I’ve been hooked on music since early childhood.  I write to music–characters have theme music, entire books have music attached them  as I write them.   (Gird: Brahms’ GERMAN REQUIEM.  Luap: Zamfir’s best-known work for panpipes and orchestra.   Listen to both.  Tells you everything about the difference in their character.  Or it does to me.)

This past week, I’ve sung a good chunk of Handel’s MESSIAH with my church choir & friends, and the Austin Symphony.  My husband sang Vivaldi’s GLORIA tonight with his church choir & friends, and a small chamber orchestra.    The GLORIA is definitely a work that belongs in Paksenarrion’s world…but no one there speaks (or ever spoke) Latin, nor is the theology  correct there.  But the music…oh, yes.   Some of MESSIAH could also cross over, but not all of it.

So far, only classical music (in the broad sense) works for me when writing fantasy.   Everything else is too connected to this everyday world…the music I write to (at least when writing fantasy, and often otherwise) has to lift me out of the mundane.   For me this means harmony (dissonance only to resolve it), intricacy, and really gorgeous shadings.  Vivaldi’s GLORIA has all that.

2 Comments »

  • Comment by Darren F — February 17, 2019 @ 8:00 am

    1

    Have you ever made the songs of Pak’s world available?

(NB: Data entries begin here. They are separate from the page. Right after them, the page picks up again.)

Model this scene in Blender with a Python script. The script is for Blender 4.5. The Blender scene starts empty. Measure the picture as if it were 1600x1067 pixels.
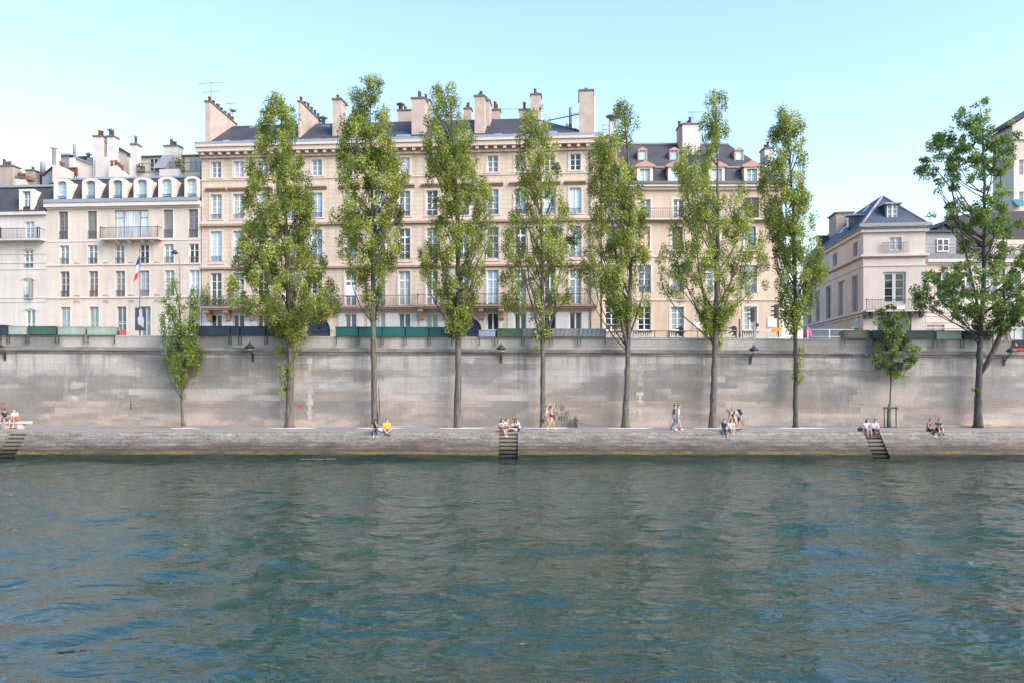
import bpy, bmesh, math, random
import numpy as np
from mathutils import Vector, Matrix
random.seed(7)
R = math.radians
C = bpy.context.scene.collection
F, CX, HY, CZ = 1242.0, 800.0, 585.0, 5.62          # lens in photo pixels, centre column, horizon row, eye height

def wx(px, Y): return (px - CX) * Y / F
def wz(py, Y): return CZ - (py - HY) * Y / F

# ---------------------------------------------------------------- mesh helpers
class MB:
    def __init__(s): s.v = []; s.f = []; s.sm = []
    def add(s, vs, fs, smooth=False):
        o = len(s.v); s.v += [tuple(p) for p in vs]
        for f in fs: s.f.append(tuple(i + o for i in f)); s.sm.append(smooth)
    def quad(s, a, b, c, d): s.add([a, b, c, d], [(0, 1, 2, 3)])
    def box(s, x0, x1, y0, y1, z0, z1):
        s.add([(x0,y0,z0),(x1,y0,z0),(x1,y1,z0),(x0,y1,z0),(x0,y0,z1),(x1,y0,z1),(x1,y1,z1),(x0,y1,z1)],
              [(0,3,2,1),(4,5,6,7),(0,1,5,4),(1,2,6,5),(2,3,7,6),(3,0,4,7)])
    def prism_xz(s, poly, y0, y1):                       # poly counter-clockwise seen from -y
        n = len(poly)
        s.add([(x, y0, z) for x, z in poly] + [(x, y1, z) for x, z in poly],
              [tuple(range(n)), tuple(range(2*n-1, n-1, -1))] + [(i, i+n, (i+1) % n + n, (i+1) % n) for i in range(n)])
    def prism_yz(s, poly, x0, x1):
        n = len(poly)
        s.add([(x0, y, z) for y, z in poly] + [(x1, y, z) for y, z in poly],
              [tuple(range(n)), tuple(range(2*n-1, n-1, -1))] + [(i, i+n, (i+1) % n + n, (i+1) % n) for i in range(n)])
    def tube(s, pts, rs, n=8, caps=True, smooth=True):
        pts = [Vector(p) for p in pts]
        if not hasattr(rs, '__len__'): rs = [rs] * len(pts)
        vs, fs = [], []
        for i, p in enumerate(pts):
            d = (pts[min(i+1, len(pts)-1)] - pts[max(i-1, 0)]).normalized()
            a = d.cross(Vector((0.31, 0.95, 0.07)));
            if a.length < 1e-3: a = d.cross(Vector((1, 0, 0)))
            a.normalize(); b = d.cross(a)
            for k in range(n):
                t = 2 * math.pi * k / n
                vs.append(p + (a * math.cos(t) + b * math.sin(t)) * rs[i])
        for i in range(len(pts) - 1):
            for k in range(n):
                fs.append((i*n+k, i*n+(k+1) % n, (i+1)*n+(k+1) % n, (i+1)*n+k))
        if caps: fs += [tuple(range(n-1, -1, -1)), tuple(range((len(pts)-1)*n, len(pts)*n))]
        s.add(vs, fs, smooth)
    def lathe(s, prof, c=(0, 0, 0), n=14, smooth=True):
        vs, fs = [], []
        for r, z in prof:
            for k in range(n):
                t = 2*math.pi*k/n; vs.append((c[0]+r*math.cos(t), c[1]+r*math.sin(t), c[2]+z))
        for i in range(len(prof)-1):
            for k in range(n): fs.append((i*n+k, i*n+(k+1) % n, (i+1)*n+(k+1) % n, (i+1)*n+k))
        fs += [tuple(range(n-1, -1, -1)), tuple(range((len(prof)-1)*n, len(prof)*n))]
        s.add(vs, fs, smooth)
    def ball(s, c, r, n=12, m=8):
        if not hasattr(r, '__len__'): r = (r, r, r)
        vs, fs = [], []
        for i in range(m+1):
            p = math.pi * i / m
            for k in range(n):
                t = 2*math.pi*k/n
                vs.append((c[0]+r[0]*math.sin(p)*math.cos(t), c[1]+r[1]*math.sin(p)*math.sin(t), c[2]-r[2]*math.cos(p)))
        for i in range(m):
            for k in range(n): fs.append((i*n+k, i*n+(k+1) % n, (i+1)*n+(k+1) % n, (i+1)*n+k))
        s.add(vs, fs, True)
    def build(s, name, mat, parent=None, loc=None):
        me = bpy.data.meshes.new(name); me.from_pydata(s.v, [], s.f); me.update()
        if any(s.sm): me.polygons.foreach_set('use_smooth', s.sm)
        return link(name, me, mat, parent, loc)

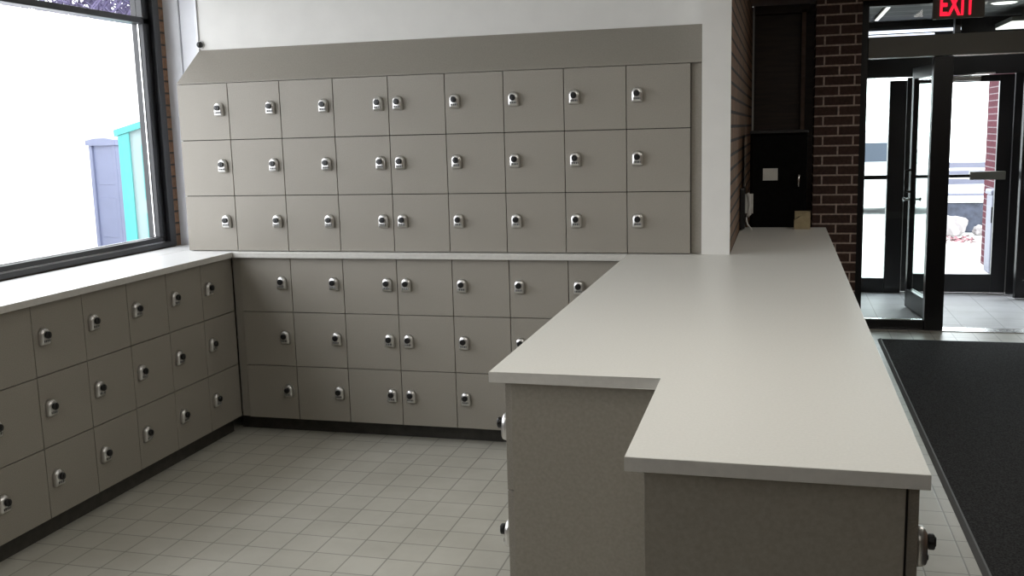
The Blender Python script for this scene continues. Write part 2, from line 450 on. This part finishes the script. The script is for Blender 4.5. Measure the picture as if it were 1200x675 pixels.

Are there chord sheets available? I sing as a soloist in my church and have recentlyvtaken to bringing wonderful fantasy songs to life.


  • Comment by elizabeth — February 17, 2019 @ 9:04 am

    2

    Darren F: Decades ago, when I was writing the books, I also composed the music, but I am lousy at reading music or writing more than a simple melody line (the chords come to me–harmonies come to me–but writing them down is a struggle. At any rate, back then I remember noting some of it down, as best I could, but I’m not sure where I put them. Some were…weird. “The Rule of Aare” found in Gird’s book, Surrender None…I was even able to sing that one, but it’s what my choir director calls “through composed” and it’s a tricky thing. Pushed my voice to its limits. Not sure I could reproduce it now. The marching songs are easier, but though I remember bits of them, I’d need my notes to remind me. So in answer to your other question, right now there’s nothing approaching lead sheets or chord notations for the music I wrote. If anyone else put them to music, I don’t know about it. I should probably ask friends who are serious filkers…they might know. The complete verses were in a notebook that was put somewhere safe and has since disappeared; the computer files from which the printout came were on, um, very old floppy disks that have also disappeared. But the music notes were on music paper…and should be *somewhere* in this house.